Transcribe the listing below from its opening line up to and including the line that contains "rng = np.random.default_rng(11)"; reproduce nothing else.

(Records)
▽
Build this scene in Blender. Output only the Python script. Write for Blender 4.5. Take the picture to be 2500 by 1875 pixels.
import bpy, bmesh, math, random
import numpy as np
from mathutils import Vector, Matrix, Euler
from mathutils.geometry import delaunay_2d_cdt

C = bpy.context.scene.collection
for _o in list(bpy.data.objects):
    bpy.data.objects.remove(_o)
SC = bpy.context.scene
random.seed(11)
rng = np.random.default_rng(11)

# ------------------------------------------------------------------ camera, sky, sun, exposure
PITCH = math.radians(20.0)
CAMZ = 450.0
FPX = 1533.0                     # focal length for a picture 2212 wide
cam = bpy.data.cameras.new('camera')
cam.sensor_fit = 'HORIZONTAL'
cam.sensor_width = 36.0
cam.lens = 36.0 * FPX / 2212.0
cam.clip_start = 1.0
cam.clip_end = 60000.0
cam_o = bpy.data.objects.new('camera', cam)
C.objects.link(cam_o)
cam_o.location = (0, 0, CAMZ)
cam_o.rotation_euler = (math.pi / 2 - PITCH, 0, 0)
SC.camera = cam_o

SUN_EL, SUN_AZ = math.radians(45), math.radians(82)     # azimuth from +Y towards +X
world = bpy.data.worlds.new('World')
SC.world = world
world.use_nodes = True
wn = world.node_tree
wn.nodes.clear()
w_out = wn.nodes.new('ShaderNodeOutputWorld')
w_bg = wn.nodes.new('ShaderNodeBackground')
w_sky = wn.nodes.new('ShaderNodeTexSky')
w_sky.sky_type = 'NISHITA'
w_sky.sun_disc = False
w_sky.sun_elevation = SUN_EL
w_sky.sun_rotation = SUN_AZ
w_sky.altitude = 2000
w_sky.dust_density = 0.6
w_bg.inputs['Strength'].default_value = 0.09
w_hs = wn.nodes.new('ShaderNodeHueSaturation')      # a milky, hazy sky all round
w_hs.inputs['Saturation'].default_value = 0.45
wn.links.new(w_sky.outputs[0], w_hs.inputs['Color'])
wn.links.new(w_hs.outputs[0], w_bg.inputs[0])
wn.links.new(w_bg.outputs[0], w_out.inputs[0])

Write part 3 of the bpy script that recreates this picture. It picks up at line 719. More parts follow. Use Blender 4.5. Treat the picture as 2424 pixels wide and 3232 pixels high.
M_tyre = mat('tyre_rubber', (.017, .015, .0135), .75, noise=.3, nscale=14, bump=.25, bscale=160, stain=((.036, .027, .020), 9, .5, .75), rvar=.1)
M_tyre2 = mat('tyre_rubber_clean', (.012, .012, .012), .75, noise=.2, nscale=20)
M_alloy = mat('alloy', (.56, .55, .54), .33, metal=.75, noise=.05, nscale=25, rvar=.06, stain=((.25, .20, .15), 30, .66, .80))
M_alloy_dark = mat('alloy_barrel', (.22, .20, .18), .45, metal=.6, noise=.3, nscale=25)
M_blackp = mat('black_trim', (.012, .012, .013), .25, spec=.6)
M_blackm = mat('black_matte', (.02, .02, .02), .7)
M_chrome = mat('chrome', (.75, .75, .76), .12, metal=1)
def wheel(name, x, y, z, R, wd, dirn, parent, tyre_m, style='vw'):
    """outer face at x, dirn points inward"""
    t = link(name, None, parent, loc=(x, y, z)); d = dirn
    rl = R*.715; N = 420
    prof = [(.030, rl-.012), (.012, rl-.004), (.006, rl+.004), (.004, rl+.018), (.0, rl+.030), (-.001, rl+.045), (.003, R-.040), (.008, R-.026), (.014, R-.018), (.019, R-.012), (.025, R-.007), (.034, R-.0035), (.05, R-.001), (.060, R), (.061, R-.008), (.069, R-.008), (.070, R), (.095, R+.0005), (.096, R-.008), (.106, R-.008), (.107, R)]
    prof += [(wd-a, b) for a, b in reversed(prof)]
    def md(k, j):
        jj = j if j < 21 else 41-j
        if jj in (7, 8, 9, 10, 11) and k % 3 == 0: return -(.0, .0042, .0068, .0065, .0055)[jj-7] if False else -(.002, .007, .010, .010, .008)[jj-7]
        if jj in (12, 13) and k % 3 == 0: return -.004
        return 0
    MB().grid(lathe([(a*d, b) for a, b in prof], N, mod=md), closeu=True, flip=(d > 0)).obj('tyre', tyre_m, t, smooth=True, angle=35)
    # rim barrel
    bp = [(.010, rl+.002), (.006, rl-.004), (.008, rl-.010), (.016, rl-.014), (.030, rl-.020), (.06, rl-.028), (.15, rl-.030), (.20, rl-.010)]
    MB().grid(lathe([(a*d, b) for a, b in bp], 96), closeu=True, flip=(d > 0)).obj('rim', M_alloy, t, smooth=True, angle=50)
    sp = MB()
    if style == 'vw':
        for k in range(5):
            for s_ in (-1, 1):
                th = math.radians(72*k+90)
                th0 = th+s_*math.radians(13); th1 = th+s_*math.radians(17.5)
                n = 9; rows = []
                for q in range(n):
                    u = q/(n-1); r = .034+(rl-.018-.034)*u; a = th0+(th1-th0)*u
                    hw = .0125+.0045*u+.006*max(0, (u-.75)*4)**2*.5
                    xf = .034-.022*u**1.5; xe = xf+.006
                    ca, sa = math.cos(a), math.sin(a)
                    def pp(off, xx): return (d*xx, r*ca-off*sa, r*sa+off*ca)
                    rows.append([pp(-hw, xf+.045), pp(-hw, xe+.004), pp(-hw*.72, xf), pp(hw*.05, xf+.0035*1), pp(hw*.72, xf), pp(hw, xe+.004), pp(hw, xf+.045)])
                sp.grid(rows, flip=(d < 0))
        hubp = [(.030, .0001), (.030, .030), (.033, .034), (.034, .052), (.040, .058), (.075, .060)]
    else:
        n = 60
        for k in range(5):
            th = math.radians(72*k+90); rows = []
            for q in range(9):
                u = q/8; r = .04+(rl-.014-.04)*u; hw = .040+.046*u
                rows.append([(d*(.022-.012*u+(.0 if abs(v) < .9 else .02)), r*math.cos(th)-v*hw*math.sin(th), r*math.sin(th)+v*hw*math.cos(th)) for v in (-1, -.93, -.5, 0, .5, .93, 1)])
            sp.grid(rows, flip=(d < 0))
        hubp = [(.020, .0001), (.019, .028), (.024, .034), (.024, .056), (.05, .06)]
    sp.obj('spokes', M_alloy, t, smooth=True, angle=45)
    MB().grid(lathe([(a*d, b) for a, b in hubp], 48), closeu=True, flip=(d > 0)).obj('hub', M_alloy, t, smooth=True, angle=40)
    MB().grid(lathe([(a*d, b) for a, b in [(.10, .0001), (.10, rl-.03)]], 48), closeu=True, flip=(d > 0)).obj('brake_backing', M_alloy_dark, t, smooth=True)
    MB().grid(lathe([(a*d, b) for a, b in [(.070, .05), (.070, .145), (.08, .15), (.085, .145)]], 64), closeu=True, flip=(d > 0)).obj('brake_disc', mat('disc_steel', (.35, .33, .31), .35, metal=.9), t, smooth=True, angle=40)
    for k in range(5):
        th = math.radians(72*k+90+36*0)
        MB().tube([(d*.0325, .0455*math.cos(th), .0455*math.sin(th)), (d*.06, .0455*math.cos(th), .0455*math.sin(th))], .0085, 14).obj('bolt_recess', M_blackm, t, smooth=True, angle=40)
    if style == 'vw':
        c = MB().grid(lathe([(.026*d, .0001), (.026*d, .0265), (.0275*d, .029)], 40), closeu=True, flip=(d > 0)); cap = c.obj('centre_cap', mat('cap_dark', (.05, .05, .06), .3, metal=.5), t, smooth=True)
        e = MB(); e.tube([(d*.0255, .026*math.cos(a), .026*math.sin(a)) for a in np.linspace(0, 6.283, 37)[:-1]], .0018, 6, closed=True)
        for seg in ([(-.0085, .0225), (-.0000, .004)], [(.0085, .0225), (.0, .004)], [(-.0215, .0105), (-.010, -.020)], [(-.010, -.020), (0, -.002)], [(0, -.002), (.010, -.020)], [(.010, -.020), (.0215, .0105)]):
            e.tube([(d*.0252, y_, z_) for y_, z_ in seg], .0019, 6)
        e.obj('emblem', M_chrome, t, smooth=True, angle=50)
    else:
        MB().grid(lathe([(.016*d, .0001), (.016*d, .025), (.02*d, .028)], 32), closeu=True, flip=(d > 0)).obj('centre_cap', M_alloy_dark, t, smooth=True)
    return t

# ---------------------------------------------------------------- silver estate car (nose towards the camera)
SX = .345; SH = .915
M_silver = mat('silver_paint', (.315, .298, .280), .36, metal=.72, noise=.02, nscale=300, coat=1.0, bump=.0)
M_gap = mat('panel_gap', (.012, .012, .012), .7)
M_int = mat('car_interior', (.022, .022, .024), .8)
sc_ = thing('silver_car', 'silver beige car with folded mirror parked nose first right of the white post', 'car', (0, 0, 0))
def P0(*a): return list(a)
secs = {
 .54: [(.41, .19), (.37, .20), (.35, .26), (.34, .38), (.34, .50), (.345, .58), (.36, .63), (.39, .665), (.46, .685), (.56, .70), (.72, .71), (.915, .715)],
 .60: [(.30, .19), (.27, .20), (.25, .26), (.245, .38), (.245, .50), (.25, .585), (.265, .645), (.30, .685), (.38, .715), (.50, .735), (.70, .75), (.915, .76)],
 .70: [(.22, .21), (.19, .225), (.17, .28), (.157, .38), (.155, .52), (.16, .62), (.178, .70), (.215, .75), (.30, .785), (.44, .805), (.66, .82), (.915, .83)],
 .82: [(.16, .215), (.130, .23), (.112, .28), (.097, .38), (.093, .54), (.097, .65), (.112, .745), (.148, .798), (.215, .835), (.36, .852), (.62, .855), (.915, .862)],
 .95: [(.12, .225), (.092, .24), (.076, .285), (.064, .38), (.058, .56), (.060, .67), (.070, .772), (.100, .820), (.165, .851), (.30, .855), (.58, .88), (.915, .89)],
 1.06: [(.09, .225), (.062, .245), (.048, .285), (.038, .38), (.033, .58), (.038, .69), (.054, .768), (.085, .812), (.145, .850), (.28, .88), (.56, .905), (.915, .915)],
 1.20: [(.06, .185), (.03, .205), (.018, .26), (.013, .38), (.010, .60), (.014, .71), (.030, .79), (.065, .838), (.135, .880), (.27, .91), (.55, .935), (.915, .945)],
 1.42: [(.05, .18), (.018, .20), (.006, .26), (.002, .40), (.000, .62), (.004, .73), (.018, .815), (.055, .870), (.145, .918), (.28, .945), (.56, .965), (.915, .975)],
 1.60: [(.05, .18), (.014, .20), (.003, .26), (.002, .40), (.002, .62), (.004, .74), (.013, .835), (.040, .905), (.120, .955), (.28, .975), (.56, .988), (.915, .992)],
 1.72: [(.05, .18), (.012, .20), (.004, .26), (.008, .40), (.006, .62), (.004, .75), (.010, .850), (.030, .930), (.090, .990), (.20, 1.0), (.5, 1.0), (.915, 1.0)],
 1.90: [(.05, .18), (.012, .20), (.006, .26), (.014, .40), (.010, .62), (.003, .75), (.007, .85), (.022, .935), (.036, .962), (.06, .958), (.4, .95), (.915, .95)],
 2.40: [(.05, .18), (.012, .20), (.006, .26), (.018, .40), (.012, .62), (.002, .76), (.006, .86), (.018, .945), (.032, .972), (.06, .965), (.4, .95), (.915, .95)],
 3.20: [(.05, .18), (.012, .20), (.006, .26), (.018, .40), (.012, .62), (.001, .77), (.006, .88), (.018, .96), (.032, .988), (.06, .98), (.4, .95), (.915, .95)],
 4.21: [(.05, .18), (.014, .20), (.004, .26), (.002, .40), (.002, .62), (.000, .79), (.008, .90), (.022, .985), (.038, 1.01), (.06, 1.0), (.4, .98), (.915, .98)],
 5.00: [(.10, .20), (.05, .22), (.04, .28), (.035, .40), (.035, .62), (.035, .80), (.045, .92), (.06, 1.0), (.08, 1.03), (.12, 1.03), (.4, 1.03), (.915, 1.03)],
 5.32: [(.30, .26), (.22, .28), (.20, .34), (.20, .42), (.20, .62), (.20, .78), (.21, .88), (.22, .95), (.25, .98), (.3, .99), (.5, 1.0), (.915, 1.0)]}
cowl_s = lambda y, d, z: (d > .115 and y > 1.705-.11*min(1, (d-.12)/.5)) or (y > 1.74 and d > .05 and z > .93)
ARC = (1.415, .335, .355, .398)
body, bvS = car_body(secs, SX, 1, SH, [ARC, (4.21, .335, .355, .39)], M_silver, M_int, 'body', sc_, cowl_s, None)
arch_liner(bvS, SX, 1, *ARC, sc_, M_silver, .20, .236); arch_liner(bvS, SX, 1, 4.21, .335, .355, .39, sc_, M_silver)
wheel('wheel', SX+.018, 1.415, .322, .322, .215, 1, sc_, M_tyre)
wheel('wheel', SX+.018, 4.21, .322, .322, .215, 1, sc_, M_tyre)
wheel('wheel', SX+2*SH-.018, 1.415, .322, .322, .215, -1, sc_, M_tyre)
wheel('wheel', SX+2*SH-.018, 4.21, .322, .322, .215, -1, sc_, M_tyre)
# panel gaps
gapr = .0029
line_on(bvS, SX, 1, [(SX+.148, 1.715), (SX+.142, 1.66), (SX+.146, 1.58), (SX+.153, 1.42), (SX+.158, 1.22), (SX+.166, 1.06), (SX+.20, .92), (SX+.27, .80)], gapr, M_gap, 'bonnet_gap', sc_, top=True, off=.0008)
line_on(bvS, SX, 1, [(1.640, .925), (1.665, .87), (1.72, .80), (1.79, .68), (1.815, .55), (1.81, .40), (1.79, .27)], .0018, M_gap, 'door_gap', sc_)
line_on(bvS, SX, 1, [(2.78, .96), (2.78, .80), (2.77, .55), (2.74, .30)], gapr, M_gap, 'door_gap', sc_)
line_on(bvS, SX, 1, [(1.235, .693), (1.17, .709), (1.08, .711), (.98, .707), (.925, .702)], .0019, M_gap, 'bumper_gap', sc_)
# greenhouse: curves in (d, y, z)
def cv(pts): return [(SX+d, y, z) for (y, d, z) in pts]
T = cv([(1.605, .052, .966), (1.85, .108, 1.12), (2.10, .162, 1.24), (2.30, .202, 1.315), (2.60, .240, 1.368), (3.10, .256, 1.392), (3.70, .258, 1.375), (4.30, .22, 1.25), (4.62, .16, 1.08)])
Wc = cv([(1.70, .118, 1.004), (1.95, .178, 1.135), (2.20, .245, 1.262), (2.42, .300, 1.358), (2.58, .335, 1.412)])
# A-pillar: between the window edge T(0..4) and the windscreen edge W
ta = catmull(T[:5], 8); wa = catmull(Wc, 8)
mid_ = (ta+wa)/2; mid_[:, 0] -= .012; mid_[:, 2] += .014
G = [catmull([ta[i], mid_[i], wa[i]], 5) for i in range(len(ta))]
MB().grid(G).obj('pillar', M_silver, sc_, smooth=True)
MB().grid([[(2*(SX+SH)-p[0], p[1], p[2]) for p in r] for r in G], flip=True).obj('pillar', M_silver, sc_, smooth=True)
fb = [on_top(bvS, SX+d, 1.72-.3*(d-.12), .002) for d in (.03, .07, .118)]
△
* _Result for this exercise_
Build this scene in Blender. Output only the Python script. Write for Blender 4.5. Take the picture to be 2500 by 1875 pixels.
import bpy, bmesh, math, random
import numpy as np
from mathutils import Vector, Matrix, Euler
from mathutils.geometry import delaunay_2d_cdt

C = bpy.context.scene.collection
for _o in list(bpy.data.objects):
    bpy.data.objects.remove(_o)
SC = bpy.context.scene
random.seed(11)
rng = np.random.default_rng(11)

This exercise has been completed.